• [Brief]: Extract word for word the lines of the listing from its start to the line holding "# horizon row", both ends kept; pictures are not part of the copy.

Start Information supplied

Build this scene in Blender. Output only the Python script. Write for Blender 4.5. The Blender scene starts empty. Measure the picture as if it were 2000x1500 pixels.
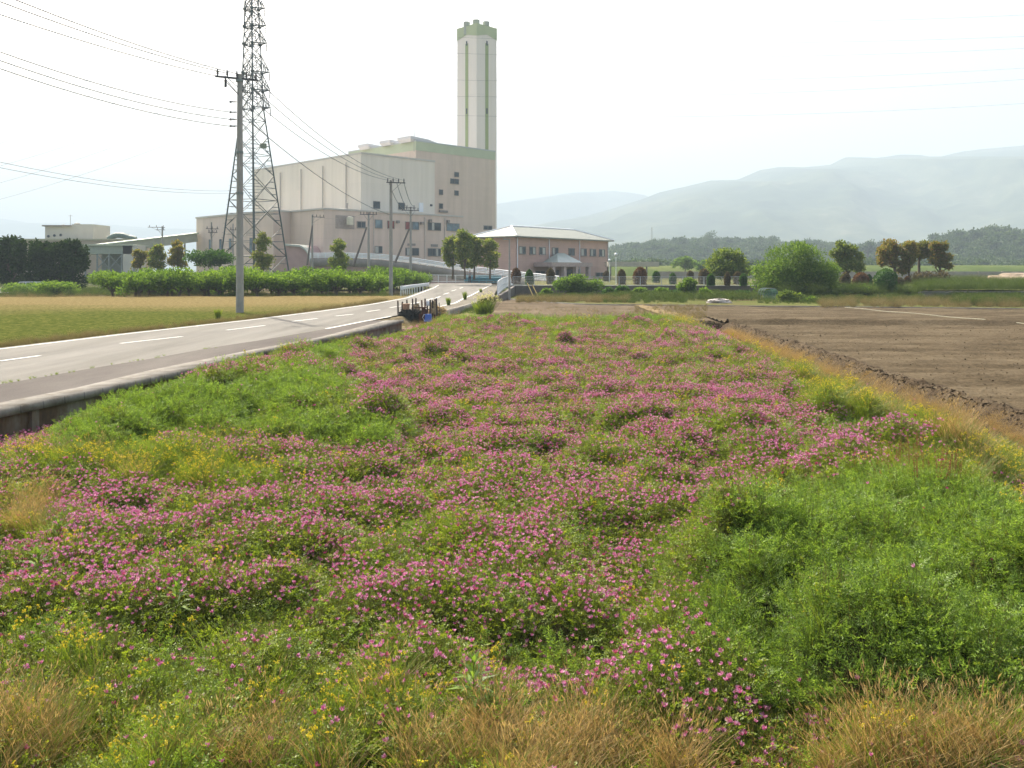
import bpy, math, random
import numpy as np
from mathutils import Vector

R = math.radians
SC = bpy.context.scene
COL = SC.collection
F = 1700.0            # focal length in pixels of a 2000 px wide picture
CZ = 2.8              # eye height above the flower field
HY = 528.0            # horizon row

# ------------------------------------------------------------------ camera
cd = bpy.data.cameras.new('camera'); cam = bpy.data.objects.new('camera', cd); COL.objects.link(cam)
cd.sensor_width = 36; cd.lens = 36 * F / 2000; cd.shift_y = -(750 - HY) / 2000
cd.clip_start = 0.1; cd.clip_end = 30000
cam.location = (0, 0, CZ); cam.rotation_euler = (R(90), 0, 0)
SC.camera = cam

# ------------------------------------------------------------------ light
SUN_EL, SUN_AZ = 44, -30            # degrees; azimuth from +Y towards +X
w = bpy.data.worlds.new("World"); SC.world = w; w.use_nodes = True
nt = w.node_tree; bg = nt.nodes['Background']
sky = nt.nodes.new('ShaderNodeTexSky'); sky.sky_type = 'NISHITA'; sky.sun_disc = False
sky.sun_elevation = R(SUN_EL); sky.sun_rotation = R(SUN_AZ)
sky.air_density = 1.0; sky.dust_density = 8.0; sky.ozone_density = 0.6
nt.links.new(sky.outputs[0], bg.inputs['Color']); bg.inputs['Strength'].default_value = 0.15
sl = bpy.data.lights.new('sun', 'SUN'); sl.energy = 5.0; sl.angle = R(0.6); sl.color = (1.0, 0.93, 0.80)
so = bpy.data.objects.new('sun', sl); COL.objects.link(so)
sd = Vector((math.sin(R(SUN_AZ)) * math.cos(R(SUN_EL)), math.cos(R(SUN_AZ)) * math.cos(R(SUN_EL)), math.sin(R(SUN_EL))))
so.rotation_euler = sd.to_track_quat('Z', 'Y').to_euler()
SC.view_settings.view_transform = 'Standard'; SC.view_settings.look = 'None'
SC.view_settings.exposure = 1.17; SC.view_settings.gamma = 1
SC.render.engine = 'CYCLES'
cy = SC.cycles
cy.max_bounces = 8; cy.diffuse_bounces = 3; cy.glossy_bounces = 2; cy.transmission_bounces = 4
cy.transparent_max_bounces = 8; cy.volume_bounces = 0; cy.use_denoising = True
cy.sample_clamp_indirect = 4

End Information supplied

• [Answer in full]:
Build this scene in Blender. Output only the Python script. Write for Blender 4.5. The Blender scene starts empty. Measure the picture as if it were 2000x1500 pixels.
import bpy, math, random
import numpy as np
from mathutils import Vector

R = math.radians
SC = bpy.context.scene
COL = SC.collection
F = 1700.0            # focal length in pixels of a 2000 px wide picture
CZ = 2.8              # eye height above the flower field
HY = 528.0            # horizon row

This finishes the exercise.